Three fights, one night. On Saturday, pandemonium broke out in three different New York clubs. At the Tribeca Grand, Axl Rose and Sean Penn were enjoying a private party thrown by Nur Khan and Tommy Saleh when Rose’s assistant Beta Lebeis, a striking older woman with platinum white hair, was attacked by an out-of-control unidentified drunk patron. Axl Rose told me: “I was having a conversation with Sean Penn when these girls bumped into us. At first we ignored it, but they seemed fixated on my assistant, and did it again.” The assistant, after recovering, chalked it up to a bunch of “drunk girls and name calling.”
At the MisShapes party, sources say a patron—who was also a bartender at another venue—became upset at the smoking in Don Hill’s, and called 311. The MisShapes, Don Hill, and his partner, Nickie Camp, were in the throes of a three-way argument over the issue and turned the lights on, briefly stopping the party. It eventually continued unabated.
Those who looked around might have been confused to see Michael T sitting in the corner, as Saturday is also the night for his newly restarted weekly Rated X. But just a few minutes earlier at Midway (formerly Scenic), witnesses report, Michael T and his co-DJ, Theo, along with their host, Peppermint Gummybear, had staged a walkout. After a dispute with a patron and another over the guest list, Peppermint led the crowd in a chant of “fuck you” directed at the bar’s owners (who, Fly Life readers might remember, were briefly considering booting the party over its risque nature). The bartenders, DJs, performers, and crowd swiftly exited the premises. (Neither Michael T or Theo returned requests for comment).
With all the ruckus-making out there, maybe Sheldon Silver‘s liquor license legislation will gain traction. The measure would freeze new applications and enforce the 500-foot rule, which states that no more than three licenses can be within 500 feet of each other, without exceptions. A public hearing on May 10 drew representatives from the hotel, restaurant, and bar industries, as well as residents who feel there are too many bars. Bigwigs, like Cristyne Lategano-Nicholas of NYC and Company, and small fries, like an aspiring bar owner, testified against the law.
“This is not a statewide, or a citywide, or even a neighborhood problem,” said Robert Bookman, the lawyer for the New York Nightlife Association. “These are couple-of-block areas in a couple of neighborhoods where there’s a problem that needs to be addressed and there’s no easy answer.”
“A number of different approaches and a number of different suggestions came out of that hearing,” said Jim Quent, a spokesperson for Silver’s office. “We’ll collect the information and take the opportunity to bring it to the State Liquor Authority, the Department of Environmental Protection, and the NYPD at another hearing in the near future.”

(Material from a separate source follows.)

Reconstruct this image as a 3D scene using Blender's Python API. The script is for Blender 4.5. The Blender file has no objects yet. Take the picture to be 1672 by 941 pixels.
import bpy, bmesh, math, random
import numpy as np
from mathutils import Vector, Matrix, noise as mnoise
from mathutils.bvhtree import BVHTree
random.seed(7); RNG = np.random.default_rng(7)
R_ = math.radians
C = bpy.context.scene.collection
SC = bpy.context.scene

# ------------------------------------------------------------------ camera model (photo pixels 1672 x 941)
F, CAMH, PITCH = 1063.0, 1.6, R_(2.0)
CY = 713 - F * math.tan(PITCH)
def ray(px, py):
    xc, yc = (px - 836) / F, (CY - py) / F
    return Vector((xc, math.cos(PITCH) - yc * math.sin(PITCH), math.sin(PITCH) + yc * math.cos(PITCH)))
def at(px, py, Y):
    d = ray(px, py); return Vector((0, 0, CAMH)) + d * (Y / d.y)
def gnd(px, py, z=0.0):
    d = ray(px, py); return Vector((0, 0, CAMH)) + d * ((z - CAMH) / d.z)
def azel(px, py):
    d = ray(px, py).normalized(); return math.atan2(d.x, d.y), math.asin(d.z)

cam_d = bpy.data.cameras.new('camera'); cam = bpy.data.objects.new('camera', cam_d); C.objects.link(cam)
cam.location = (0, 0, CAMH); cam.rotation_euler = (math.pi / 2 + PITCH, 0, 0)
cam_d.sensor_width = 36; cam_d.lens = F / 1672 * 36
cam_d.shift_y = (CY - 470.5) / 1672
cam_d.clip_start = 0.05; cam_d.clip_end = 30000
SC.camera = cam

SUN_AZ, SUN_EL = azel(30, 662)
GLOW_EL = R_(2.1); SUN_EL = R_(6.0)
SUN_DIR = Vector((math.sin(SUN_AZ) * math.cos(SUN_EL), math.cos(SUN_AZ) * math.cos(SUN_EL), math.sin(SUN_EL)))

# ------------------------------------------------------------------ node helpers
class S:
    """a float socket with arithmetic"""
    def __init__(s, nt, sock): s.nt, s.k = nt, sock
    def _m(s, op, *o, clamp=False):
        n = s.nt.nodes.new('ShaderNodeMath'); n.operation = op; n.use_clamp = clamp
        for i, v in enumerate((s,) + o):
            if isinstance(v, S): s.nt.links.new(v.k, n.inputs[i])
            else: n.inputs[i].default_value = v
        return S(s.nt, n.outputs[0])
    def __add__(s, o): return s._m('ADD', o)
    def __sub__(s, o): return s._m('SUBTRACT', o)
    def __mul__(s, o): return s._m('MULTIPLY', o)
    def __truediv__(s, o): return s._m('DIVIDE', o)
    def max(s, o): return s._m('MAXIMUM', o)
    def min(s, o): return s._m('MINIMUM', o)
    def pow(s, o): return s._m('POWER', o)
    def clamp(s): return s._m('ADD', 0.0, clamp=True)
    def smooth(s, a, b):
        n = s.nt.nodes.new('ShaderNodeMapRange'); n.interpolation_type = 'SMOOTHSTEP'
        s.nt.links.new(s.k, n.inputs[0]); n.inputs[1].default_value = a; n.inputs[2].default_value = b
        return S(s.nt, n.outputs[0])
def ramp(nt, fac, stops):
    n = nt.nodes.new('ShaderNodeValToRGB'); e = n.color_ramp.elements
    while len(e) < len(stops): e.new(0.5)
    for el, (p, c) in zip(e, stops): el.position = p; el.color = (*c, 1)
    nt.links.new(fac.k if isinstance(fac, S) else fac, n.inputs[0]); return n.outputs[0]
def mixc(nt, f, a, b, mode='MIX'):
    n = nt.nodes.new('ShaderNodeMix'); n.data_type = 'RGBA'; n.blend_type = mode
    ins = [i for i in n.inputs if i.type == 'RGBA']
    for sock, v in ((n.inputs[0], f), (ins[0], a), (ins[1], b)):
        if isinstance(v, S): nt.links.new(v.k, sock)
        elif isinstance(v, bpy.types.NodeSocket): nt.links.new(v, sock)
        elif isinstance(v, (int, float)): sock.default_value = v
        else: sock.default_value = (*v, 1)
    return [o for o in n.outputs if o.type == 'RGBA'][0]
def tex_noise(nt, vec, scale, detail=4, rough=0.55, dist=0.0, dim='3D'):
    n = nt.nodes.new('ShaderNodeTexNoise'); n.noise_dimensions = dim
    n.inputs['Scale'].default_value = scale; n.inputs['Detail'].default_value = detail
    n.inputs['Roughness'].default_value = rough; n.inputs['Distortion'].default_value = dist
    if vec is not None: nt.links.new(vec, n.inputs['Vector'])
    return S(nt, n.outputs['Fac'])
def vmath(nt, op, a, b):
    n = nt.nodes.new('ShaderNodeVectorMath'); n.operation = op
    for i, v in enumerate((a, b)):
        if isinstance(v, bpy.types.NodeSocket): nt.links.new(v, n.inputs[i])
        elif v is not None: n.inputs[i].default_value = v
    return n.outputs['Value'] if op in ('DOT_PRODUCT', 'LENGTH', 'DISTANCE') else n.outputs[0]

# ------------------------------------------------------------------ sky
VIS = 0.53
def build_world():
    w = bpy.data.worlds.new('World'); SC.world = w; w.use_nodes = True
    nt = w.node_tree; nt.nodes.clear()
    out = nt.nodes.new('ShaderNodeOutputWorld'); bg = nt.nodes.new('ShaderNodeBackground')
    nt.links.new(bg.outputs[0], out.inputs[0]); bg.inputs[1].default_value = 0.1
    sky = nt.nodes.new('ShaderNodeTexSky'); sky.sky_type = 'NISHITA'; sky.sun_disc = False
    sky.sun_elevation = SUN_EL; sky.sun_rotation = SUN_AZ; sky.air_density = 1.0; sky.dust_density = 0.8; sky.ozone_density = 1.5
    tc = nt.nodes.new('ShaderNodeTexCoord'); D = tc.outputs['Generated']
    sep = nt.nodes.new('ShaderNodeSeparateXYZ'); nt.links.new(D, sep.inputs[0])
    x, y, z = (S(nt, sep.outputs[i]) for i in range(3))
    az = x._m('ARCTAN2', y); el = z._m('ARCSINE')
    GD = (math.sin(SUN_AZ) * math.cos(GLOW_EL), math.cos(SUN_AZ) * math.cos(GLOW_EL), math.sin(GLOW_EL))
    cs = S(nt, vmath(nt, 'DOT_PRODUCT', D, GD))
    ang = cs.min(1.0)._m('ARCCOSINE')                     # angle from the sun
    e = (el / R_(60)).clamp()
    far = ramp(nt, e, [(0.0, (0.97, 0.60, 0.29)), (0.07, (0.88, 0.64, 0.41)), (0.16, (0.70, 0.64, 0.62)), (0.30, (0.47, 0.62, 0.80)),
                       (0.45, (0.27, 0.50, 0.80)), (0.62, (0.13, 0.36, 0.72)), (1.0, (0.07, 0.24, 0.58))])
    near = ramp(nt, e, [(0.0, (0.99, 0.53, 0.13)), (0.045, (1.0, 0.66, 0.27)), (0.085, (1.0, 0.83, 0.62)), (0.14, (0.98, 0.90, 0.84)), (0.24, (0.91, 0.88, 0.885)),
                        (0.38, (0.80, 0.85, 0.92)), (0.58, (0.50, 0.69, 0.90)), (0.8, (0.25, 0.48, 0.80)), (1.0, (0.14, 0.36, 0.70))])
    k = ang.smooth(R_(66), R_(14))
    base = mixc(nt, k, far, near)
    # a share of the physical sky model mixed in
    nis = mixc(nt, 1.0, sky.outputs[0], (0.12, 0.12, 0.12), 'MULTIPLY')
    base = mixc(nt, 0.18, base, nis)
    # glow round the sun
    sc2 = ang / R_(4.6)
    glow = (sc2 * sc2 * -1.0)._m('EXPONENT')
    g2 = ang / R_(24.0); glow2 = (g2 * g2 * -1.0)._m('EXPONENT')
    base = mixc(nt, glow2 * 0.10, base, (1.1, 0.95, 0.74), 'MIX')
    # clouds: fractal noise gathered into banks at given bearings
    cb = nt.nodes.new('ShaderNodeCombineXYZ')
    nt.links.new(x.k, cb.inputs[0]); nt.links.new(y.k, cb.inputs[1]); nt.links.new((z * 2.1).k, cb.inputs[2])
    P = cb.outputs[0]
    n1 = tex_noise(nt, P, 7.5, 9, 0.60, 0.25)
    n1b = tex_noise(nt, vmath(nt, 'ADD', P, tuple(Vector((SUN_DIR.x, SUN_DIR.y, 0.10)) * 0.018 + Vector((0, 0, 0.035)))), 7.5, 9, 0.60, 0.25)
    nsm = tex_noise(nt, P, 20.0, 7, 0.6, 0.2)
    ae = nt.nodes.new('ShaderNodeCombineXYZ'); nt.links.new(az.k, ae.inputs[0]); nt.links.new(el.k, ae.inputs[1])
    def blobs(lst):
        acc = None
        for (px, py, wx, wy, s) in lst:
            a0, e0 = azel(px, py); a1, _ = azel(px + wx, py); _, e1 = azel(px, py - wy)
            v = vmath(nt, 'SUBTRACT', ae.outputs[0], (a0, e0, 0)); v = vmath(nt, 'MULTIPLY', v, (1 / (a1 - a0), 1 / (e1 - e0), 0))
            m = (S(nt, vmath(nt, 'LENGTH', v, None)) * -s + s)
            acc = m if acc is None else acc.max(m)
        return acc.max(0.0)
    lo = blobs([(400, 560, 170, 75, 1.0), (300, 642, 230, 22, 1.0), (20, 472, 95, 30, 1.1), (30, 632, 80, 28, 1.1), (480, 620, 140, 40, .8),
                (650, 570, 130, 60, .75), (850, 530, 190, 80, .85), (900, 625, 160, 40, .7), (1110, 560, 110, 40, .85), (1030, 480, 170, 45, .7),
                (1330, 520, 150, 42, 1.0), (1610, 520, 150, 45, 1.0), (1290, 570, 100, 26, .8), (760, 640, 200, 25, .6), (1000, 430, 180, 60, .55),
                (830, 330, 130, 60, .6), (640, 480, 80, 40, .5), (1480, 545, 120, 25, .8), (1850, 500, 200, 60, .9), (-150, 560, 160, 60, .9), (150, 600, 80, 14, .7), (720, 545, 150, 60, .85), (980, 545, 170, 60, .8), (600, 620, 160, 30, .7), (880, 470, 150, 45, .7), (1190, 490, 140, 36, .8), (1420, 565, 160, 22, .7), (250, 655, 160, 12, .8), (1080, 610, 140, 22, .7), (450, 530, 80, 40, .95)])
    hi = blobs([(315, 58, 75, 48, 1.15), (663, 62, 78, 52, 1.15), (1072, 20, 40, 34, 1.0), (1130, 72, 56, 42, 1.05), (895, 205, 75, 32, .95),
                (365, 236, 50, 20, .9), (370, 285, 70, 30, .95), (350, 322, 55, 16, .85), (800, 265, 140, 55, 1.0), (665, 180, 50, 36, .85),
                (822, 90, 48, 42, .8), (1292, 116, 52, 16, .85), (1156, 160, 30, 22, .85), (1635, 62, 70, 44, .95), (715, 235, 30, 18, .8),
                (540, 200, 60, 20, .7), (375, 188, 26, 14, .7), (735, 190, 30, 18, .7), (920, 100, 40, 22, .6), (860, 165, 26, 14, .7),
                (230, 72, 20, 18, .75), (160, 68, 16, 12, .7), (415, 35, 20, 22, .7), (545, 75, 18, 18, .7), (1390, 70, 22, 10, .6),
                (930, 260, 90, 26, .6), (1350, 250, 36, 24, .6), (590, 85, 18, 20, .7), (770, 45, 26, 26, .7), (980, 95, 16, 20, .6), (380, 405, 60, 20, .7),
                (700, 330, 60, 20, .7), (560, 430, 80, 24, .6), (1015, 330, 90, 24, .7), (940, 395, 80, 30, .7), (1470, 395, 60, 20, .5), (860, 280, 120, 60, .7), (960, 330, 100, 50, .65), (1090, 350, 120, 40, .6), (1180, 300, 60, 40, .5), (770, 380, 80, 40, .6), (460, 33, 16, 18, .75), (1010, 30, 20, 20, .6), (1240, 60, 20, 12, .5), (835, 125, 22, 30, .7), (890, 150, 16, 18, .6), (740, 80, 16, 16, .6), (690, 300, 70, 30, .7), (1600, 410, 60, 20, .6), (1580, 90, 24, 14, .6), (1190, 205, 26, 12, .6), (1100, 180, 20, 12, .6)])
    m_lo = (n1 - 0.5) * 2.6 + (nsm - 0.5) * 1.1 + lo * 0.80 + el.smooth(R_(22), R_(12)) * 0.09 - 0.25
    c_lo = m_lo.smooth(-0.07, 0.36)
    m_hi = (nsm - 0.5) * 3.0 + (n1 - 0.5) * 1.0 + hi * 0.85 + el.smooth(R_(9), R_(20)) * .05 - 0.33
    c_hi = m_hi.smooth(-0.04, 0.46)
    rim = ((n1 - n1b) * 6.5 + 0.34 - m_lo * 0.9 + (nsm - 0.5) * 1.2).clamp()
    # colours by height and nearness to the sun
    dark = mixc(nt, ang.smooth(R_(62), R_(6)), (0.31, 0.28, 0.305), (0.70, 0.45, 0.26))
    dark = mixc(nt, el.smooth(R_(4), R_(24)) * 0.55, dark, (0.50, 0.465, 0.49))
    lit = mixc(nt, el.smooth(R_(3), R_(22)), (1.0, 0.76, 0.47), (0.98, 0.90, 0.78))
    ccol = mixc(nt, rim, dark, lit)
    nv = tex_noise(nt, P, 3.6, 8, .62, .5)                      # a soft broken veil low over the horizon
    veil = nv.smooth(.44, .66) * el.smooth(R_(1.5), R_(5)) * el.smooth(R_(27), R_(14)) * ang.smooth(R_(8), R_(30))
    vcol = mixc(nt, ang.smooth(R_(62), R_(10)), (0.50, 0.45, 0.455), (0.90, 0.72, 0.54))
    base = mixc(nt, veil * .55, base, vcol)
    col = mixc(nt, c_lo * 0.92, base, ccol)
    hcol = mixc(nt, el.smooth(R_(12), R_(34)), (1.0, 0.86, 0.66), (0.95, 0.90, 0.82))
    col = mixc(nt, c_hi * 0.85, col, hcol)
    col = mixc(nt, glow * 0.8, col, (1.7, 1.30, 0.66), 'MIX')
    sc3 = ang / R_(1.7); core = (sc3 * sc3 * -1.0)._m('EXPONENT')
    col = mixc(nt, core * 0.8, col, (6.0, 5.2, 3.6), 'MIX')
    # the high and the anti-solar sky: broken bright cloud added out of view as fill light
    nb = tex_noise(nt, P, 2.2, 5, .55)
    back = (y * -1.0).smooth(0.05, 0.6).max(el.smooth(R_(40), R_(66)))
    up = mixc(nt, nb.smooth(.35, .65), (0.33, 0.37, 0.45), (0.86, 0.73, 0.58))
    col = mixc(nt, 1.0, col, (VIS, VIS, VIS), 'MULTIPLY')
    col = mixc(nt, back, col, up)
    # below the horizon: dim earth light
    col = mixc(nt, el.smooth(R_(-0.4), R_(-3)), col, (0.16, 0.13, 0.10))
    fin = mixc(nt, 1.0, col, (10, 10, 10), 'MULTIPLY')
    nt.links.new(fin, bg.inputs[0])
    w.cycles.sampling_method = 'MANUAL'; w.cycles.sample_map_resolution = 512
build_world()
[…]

On Ludlow Street, Max Fish, the Dark Room, Pianos, and Motor City are bumper-to-bumper with liquor-serving restaurants like Paladar and Pink Pony. But Bookman pointed out that Ludlow is a C-6 area—designated for heavy commercial use. “It’s defined for use such as large hotels. I said, ‘Why do the people on Ludlow Street
even have a leg to stand on?’ ”
Rebecca Moore, one of the many residents fighting bar proliferation,
counters Bookman’s assessment: “To state that all the low-income residents who’ve lived in this obviously residential neighborhood for decades now have no rights simply because of faulty zoning is totally, completely cruel and inhumane.”
Her colleague, photographer Anna Sawaran, a lifelong East Village resident, added, “The way the community is being portrayed is as whiners. We are not anti-bar. We all go out to bars. If bars soundproofed their premises, kept the doors locked, and took control of patrons, we wouldn’t have these problems.”